Using Northfield Parkway or Long Lake to leave or enter Troy High School is a universal routine for both the students and staff. Using the adjacent parking lot becomes a point of contention in entering or exiting the school because nearly everyone has to use it at the same time. The result is an immovable system that some view as manageable at worst, while others describe it as a daily source of frustration or danger.
Joyce Mettias, a senior, calls traversing through the school parking lot a “war zone,” specifically during the afternoon rush. “If you park somewhere [and] you have to reverse out, you’re cooked; you’re not getting home in the next hour,” she explains. Mettias shares that the general congestion is not the only problem but how people move through it. “Some people are trying to cut up at like 30 mph while some cars are trying to get out,” she says.
One of Mettias’ main gripes with the parking lot congestion is pedestrian behavior: “It’s more so the people walking. They’re not paying attention to cars. They just trust the cars will stop,” she says. Beyond everyday mild annoyances, Mettias admits to also having “witnessed multiple accidents,” calling them “pretty common,” and recalls a friend being rear-ended twice this year: “It shouldn’t be fight or flight every time just getting out of school,” she says.
In contrast, many other students, such as senior Swathi Jeeda, view the parking lot as imperfect but not completely unworkable.
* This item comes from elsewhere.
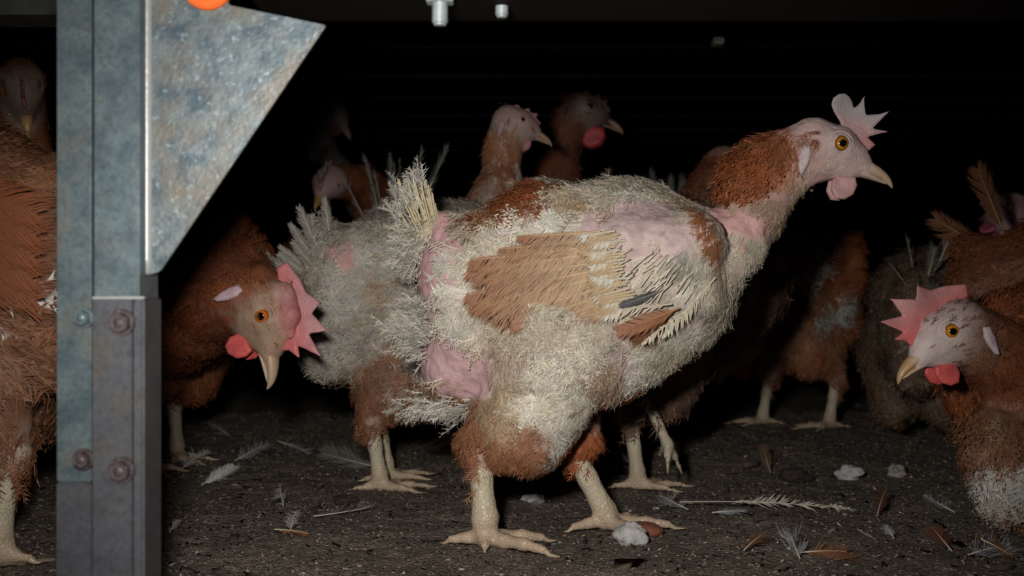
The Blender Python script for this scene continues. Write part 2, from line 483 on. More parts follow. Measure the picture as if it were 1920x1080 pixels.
        outl = {'ragged': [(27, 6), (31, 13), (24, 16.5), (38, 24.5), (25.5, 23), (29, 30), (33, 38), (26, 33.5), (18.5, 31), (17, 35), (14, 44), (11.5, 37), (9.5, 34), (7.5, 38), (4, 40.5), (0, 41), (-4, 39), (-7, 35), (-6.5, 30), (-3, 26), (3, 21), (7, 14)],
                'medium': [(28, 4), (33, 12), (26, 16), (37, 26), (24, 25), (28, 38), (15, 30), (11, 41), (4, 30), (-6, 36), (-8, 26), (-22, 27), (-20, 16), (-8, 13), (8, 12)],
                'large': [(28, 3), (30, 10), (38, 16), (29, 17), (41, 32), (23, 27), (25, 42), (10, 33), (4, 41), (-6, 32), (-16, 30), (-30, 24), (-28, 15), (-8, 13), (8, 12)],
                'low': [(27, 4), (29, 11), (20, 15), (22, 21), (12, 19), (9, 25), (2, 19), (-6, 23), (-14, 18), (-12, 13), (8, 12)]}[cb]
        V, Q = slab(np.array(outl) * 1e-3, .0021, h, taper=(.014, .04))
        z = np.maximum(V[:, 2] - .014, 0)
        if hp['bend']:
            V[:, 1] += hp['bend'] * z * z * 25; V[:, 2] -= abs(hp['bend']) * z * z * 14
        else:
            V[:, 1] += .12 * z * np.sin(V[:, 0] * 160)
        C = np.array(hp['combc']) * (1 + .25 * np.clip(.022 - V[:, 2:3], -.01, .01) / .01 * np.array([.4, -.9, -.9]))
        link('comb', mesh_np('comb', tr(V), Q, M_comb, C), R)
        # wattles and ear lobes
        ws = hp['watsize']
        wo = np.array([(-4, 0), (8, 2), (11, -3), (10, -10), (5, -15), (-1, -16), (-6, -11), (-7, -4)]) * 1e-3 * ws
        for sg in (-1, 1):
            V, Q = slab(wo, .0021 * ws, h)
            V[:, 1] += sg * V[:, 2] * -.1
            V += np.array([.015, sg * .0065, -.0155])
            n = vnoise(V + s.seed, 190, 3)[:, None]
            C = np.array(hp['wat']) * (.75 + .5 * n)
            link('wattle', mesh_np('wattle', tr(V), Q, M_comb, C), R)
            eo = np.array([(-5, 5), (2, 7), (6, 1), (6, -8), (4, -16), (0, -19), (-3, -13), (-6, -4)]) * 1e-3
            V, Q = slab(eo * np.array([.72, .9]), .0024, h)
            V += np.array([-.0165, 0, -.0095]); V[:, 1] += sg * (.0196 + np.clip(V[:, 0] + .02, -1, 1) * .1)
            C = np.tile(np.array(hp['ear']), (len(V), 1)) * (.85 + .25 * vnoise(V + s.seed, 240, 2)[:, None])
            link('ear_lobe', mesh_np('ear_lobe', tr(V), Q, M_comb, C), R)
    # ---- build body skin and plumage
    def weights(s, V):
        D = np.stack([sd_cone(V, p['a'], p['b'], p['ra'], p['rb'], p['flat']) for p in s.prims], 1)
        m = D.min(1, keepdims=True)
        W = np.exp(-(D - m) / .0035); return W / W.sum(1, keepdims=True)
    def build(s, nfeath=5000, K=6, rag=.8, far_keep=.55, lift=None, jitter=.35, stubble=0, cam_side=None):
        pr = s.prims; h = s.h
        lo = np.min([np.minimum(p['a'] - p['ra'], p['b'] - p['rb']) for p in pr], 0) - 4 * h - .004
        hi = np.max([np.maximum(p['a'] + p['ra'], p['b'] + p['rb']) for p in pr], 0) + 4 * h + .004
        ax, ay, az = [np.arange(lo[i], hi[i], h) for i in range(3)]
        G = np.full((len(ax), len(ay), len(az)), .1, np.float32)
        for p in pr:
            pad = p['k'] + 2 * h
            l = np.minimum(p['a'] - p['ra'], p['b'] - p['rb']) - pad; u = np.maximum(p['a'] + p['ra'], p['b'] + p['rb']) + pad
            ii = [slice(max(0, int((l[i] - lo[i]) / h)), int((u[i] - lo[i]) / h) + 2) for i in range(3)]
            X, Y, Z = np.meshgrid(ax[ii[0]], ay[ii[1]], az[ii[2]], indexing='ij')
            q = np.stack([X, Y, Z], -1).astype(np.float32)
            b = sd_cone(q, p['a'].astype(np.float32), p['b'].astype(np.float32), p['ra'], p['rb'], p['flat'])
            a = G[tuple(ii)]; k = p['k']
            hh = np.maximum(k - np.abs(a - b), 0) / k
            G[tuple(ii)] = np.minimum(a, b) - hh * hh * k * .25
        V, Q = surface_nets(G, ax, ay, az)
        Vs = V
        Wt = s.weights(V)
        grp = np.array([p['grp'] for p in pr]); skin = np.array([p['skin'] for p in pr])
        legw = Wt[:, grp == 1].sum(1)
        # skin relief
        C = Wt @ skin
        n1 = vnoise(V, 60, s.seed)[:, None]; n2 = vnoise(V, 260, s.seed + 3)[:, None]
        C = C * (.86 + .2 * n1 + .08 * n2)
        dn0 = np.clip(Wt @ np.array([p['dens'] for p in pr]), 0, 1)[:, None] * s.underc
        C = C * (1 - dn0) + (Wt @ np.array([p['fcol'] for p in pr])) * .7 * dn0
        for (x, y, rx, ry, c) in s.bald:
            cc = T(x, y); d = np.sqrt(((V[:, 0] - cc[0]) / (rx * U4)) ** 2 + ((V[:, 2] - cc[2]) / (ry * U4)) ** 2) + (vnoise(V, 110, 9) - .5) * .5
            m = np.clip(1.3 - d, 0, .35) / .35
            C = C * (1 - m[:, None]) + np.array(c) * (.85 + .3 * n2) * m[:, None]
        for fn in getattr(s, 'skinfns', []): C = fn(V, C)
        nv = np.zeros_like(V)
        fq = Q
        fn_ = np.cross(V[fq[:, 2]] - V[fq[:, 0]], V[fq[:, 3]] - V[fq[:, 1]])
        for i in range(4): 
            for c_ in range(3): nv[:, c_] += np.bincount(fq[:, i], fn_[:, c_], len(V))
        nv = nrm(nv)
        rel = (vnoise(V, 190, 1) - .5) * .0016 * (1 - legw) * (Wt[:, grp == 2].sum(1) * -.7 + 1) + (vnoise(V, 420, 2) - .5) * .0007
        dv = np.clip(Wt @ np.array([p['dens'] * min(1, p['lift'] / .25) for p in pr]), 0, 1)
        tuft = ((vnoise(V, 70, 44) - .5) * .6 + (vnoise(V, 140, 45) - .5) * .4) * .0075 * dv
        for (x, y, rx, ry, c) in s.bald:
            cc = T(x, y); d = np.sqrt(((V[:, 0] - cc[0]) / (rx * U4)) ** 2 + ((V[:, 2] - cc[2]) / (ry * U4)) ** 2); tuft = tuft * np.clip((d - .7) * 3, .15, 1)
        V = V + nv * (rel + tuft)[:, None]
        mi = (legw[Q[:, 0]] > .5).astype(int)
        s.body = link('body', mesh_np('body', V, Q, [M_skin, M_scale], C, mi=mi), s.root)
        # plumage
        dens = Wt @ np.array([p['dens'] for p in pr])
        fd = dens[Q].mean(1)
        fc = V[Q].mean(1)
        for (x, y, rx, ry, c) in s.bald:
            cc = T(x, y); d = np.sqrt(((fc[:, 0] - cc[0]) / (rx * U4)) ** 2 + ((fc[:, 2] - cc[2]) / (ry * U4)) ** 2) + (vnoise(fc, 110, 9) - .5) * .5
            fd = fd * np.clip((d - .95) * 4, 0.015, 1)
        area = np.linalg.norm(fn_, axis=1) * .5
        cs = s.loc(np.array([0, .0, HC]))
        side = np.einsum('ij,ij->i', nrm(nv[Q[:, 0]]), nrm(cs - fc))
        w = area * fd * np.where(side > -.15, 1, far_keep * .5)
        w = w / w.sum()
        r = s.rng
        pick = r.choice(len(Q), nfeath, p=w)
        ua, ub = r.random((nfeath, 1)), r.random((nfeath, 1))
        q = Q[pick]
        pos = (V[q[:, 0]] * (1 - ua) + V[q[:, 1]] * ua) * (1 - ub) + (V[q[:, 3]] * (1 - ua) + V[q[:, 2]] * ua) * ub
        N = nv[q[:, 0]]
        w2 = Wt[q[:, 0]].copy(); dn = np.array([p['dens'] for p in pr]); w2 *= (dn > 0) + 1e-4; w2 /= w2.sum(1, keepdims=True)
        flow = w2 @ np.array([p['flow'] for p in pr])
        if getattr(s, 'flowfn', None): flow = s.flowfn(pos, flow)
        D = flow - N * np.einsum('ij,ij->i', flow, N)[:, None]
        D = nrm(D + 1e-5)
        clump = (np.stack([vnoise(pos, 70, s.seed + k) for k in (20, 21, 22)], 1) - .5) * 2.0
        jt = (jitter * np.clip((w2 @ np.array([p['lift'] for p in pr])) / .3, .25, 1))[:, None]
        J = clump * jt * 1.6 + r.normal(0, 1, (nfeath, 3)) * jt * .7
        D = D + J; D = nrm(D - N * np.einsum('ij,ij->i', D, N)[:, None])
        L = w2 @ np.array([p['flen'] for p in pr]) * r.uniform(.65, 1.3, nfeath)
        W = w2 @ np.array([p['fw'] for p in pr]) * r.uniform(.7, 1.25, nfeath)
        lf = w2 @ np.array([p['lift'] for p in pr]) * (.5 + 1.0 * vnoise(pos, 75, s.seed + 40))
        lf0 = lf; lf = lf * r.uniform(.4, 1.5, nfeath)
        c1 = w2 @ np.array([p['fcol'] for p in pr]); c2 = w2 @ np.array([p['fcol2'] for p in pr])
        n = (vnoise(pos, 38, s.seed + 5) * .6 + vnoise(pos, 95, s.seed + 6) * .4)[:, None]
        m = np.clip((n - (.5 if s.mott is None else s.mott)) * 9 + r.normal(0, .2, (nfeath, 1)), 0, 1)
        col = c1 * (1 - m) + c2 * m
        for (x, y, rx, ry, c, *sd) in s.patches:
            cc = T(x, y); a = math.radians(sd[0]) if sd else 0
            dx, dz = (pos[:, 0] - cc[0]), (pos[:, 2] - cc[2])
            xx, zz = dx * math.cos(a) + dz * math.sin(a), -dx * math.sin(a) + dz * math.cos(a)
            d = np.sqrt((xx / (rx * U4)) ** 2 + (zz / (ry * U4)) ** 2) + (vnoise(pos, 120, 11) - .5) * .7 + r.normal(0, .08, nfeath)
            mm = (np.clip(1.15 - d, 0, .3) / .3)[:, None]
            col = col * (1 - mm) + np.array(c) * mm
        v = r.uniform(.80, 1.12, (nfeath, 1)) * (.72 + .5 * vnoise(pos, 95, s.seed + 41))[:, None]; col = col * v * (1 + r.normal(0, .03, (nfeath, 3)))
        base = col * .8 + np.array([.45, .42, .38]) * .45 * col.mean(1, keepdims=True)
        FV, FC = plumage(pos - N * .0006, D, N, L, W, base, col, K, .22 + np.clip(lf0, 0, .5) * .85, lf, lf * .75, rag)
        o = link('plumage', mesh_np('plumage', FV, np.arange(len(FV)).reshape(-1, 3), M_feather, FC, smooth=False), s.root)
        tag(o, kind='stuff')
        for (p, d, r0, ln) in getattr(s, 'claws', []):
            e = nrm(np.cross(d, [0, 0, 1])); g = np.cross(e, d); rings = []
            for i in range(6):
                t = i / 5; c = p + d * ln * t + np.array([0, 0, -1]) * ln * .25 * t * t; c[2] = max(c[2], .0008)
                rings.append(np.array([c + (e * math.cos(a) + g * math.sin(a)) * r0 * (1 - .85 * t) for a in np.linspace(0, 2 * math.pi, 7, endpoint=False)]))
            loft('claw', rings, M_horn, [np.array([.42, .33, .22])] * 6, s.root)
        s.finish_head()
    def tail(s, n, L, W, c0, c1, base=None, ang=(100, 150), spread=16, rag=.6, blunt=False, shaft=(.62, .54, .38), fl=0.02, bare=.08):
        base = T(838, 440) if base is None else base
        mes = [big_feather_mesh('tail_feather', L, W, W, c0, c1, shaft, K=64, rag=rag, seed=s.seed * 31 + i, blunt=blunt, shaft_r=.0011, bare=bare, fluff=fl) for i in range(3)]
        for i in range(n):
            t = i / max(1, n - 1)
            a = math.radians(ang[0] + (ang[1] - ang[0]) * t + s.rng.normal(0, 3))
            y = math.sin(math.radians(spread)) * (2 * ((i * .618) % 1) - 1)
            d = nrm([math.cos(a), y, math.sin(a)])
            b = base + np.array([-.008 * t, y * .03, -.02 * t + .004])
            place_feather('tail_feather', mes[i % 3], b, b + d * L * s.rng.uniform(.8, 1.15), (d[2] * .2, -1 if i % 2 else -.8, .3), s.root, L)
    def wing(s, side, feathers, me_len, meshes, bulk=None, col=CREAM, label=None):
        """side -1 = right side of the hen; feathers: (rootpx, rootpy, tippx, tippy, depth_root, depth_tip, mesh index)"""
        if bulk is None: bulk = [((1275, 480, 108), (1220, 560, 112), 32, 24), ((1275, 480, 108), (1150, 480, 118), 28, 22)]
        pr = [dict(a=T(a[0], a[1], side * a[2]), b=T(b[0], b[1], side * b[2]), ra=ra * U4, rb=rb * U4) for a, b, ra, rb in bulk]
        h = .0025
        lo = np.min([np.minimum(p['a'], p['b']) - .018 for p in pr], 0); hi = np.max([np.maximum(p['a'], p['b']) + .018 for p in pr], 0)
        ax, ay, az = [np.arange(lo[i], hi[i], h) for i in range(3)]
        X, Y, Z = np.meshgrid(ax, ay, az, indexing='ij'); q = np.stack([X, Y, Z], -1)
        D = None
        for p in pr:
            b = sd_cone(q, p['a'], p['b'], p['ra'], p['rb'])
            if D is None: D = b
            else:
                hh = np.maximum(.01 - np.abs(D - b), 0) / .01; D = np.minimum(D, b) - hh * hh * .0025
        V, Q = surface_nets(D.astype(np.float32), ax, ay, az)
        C = np.tile(np.array(col), (len(V), 1)) * (.85 + .2 * vnoise(V, 100, 4)[:, None])
        w = link('wing', mesh_np('wing', V, Q, M_skin, C), s.root)
        if label: w['label'] = label
        for f in feathers:
            a = T(f[0], f[1], side * f[4]); b = T(f[2], f[3], side * f[5])
            place_feather('flight_feather', meshes[f[6] % len(meshes)], a, b, (0, side, .25), w, me_len)
        return w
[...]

Despite the occasional close calls “when people are getting out of their cars [and] you have to try not to run them over,” she admits to believing the lot is “as efficient as it really can be.” After school, she says to avoid the rush entirely: “I won’t try to get out of the parking lot after school. I’ll just wait until it’s clear to go to my car.”
When asked about how traffic has changed in her time at the school, Jessica Craft, a teacher at Troy High School, responded: “It has progressively gotten worse, especially the morning traffic.” But she doesn’t place the blame on the students as she thinks they “do a pretty good job in the morning of following the rules,” she says. “I hate to say it, but it’s the parents; they don’t follow the order of where they’re supposed to go,” Craft adds.
Craft attributes the real problem to when parents drive their kids to school: “They drop off in random areas that are not designated drop offs so it slows everyone down.” Craft’s view is that the structure itself is not the issue: “I think it’s the number of kids that get dropped off.”
As a solution, Craft wants to get across to underclassmen students and their families that “if more kids rode the bus, that would put an end to a lot of the traffic.” She adds that when taking the bus, it is “helping the parking lot be a safer place with fewer cars and you’re helping your teachers arrive at school on time.”
Despite the wide range of opinions from students and teachers, they mostly agree that the problem is less from institutional design and more from how the lot is used. Whether it’s aggressive driving, distracted pedestrians or parent drop offs, the congestion reveals a shared responsibility. Unless there are drastic changes in behavior or students opt out for alternatives like taking the bus, the traffic will likely remain an unavoidable part of the school day.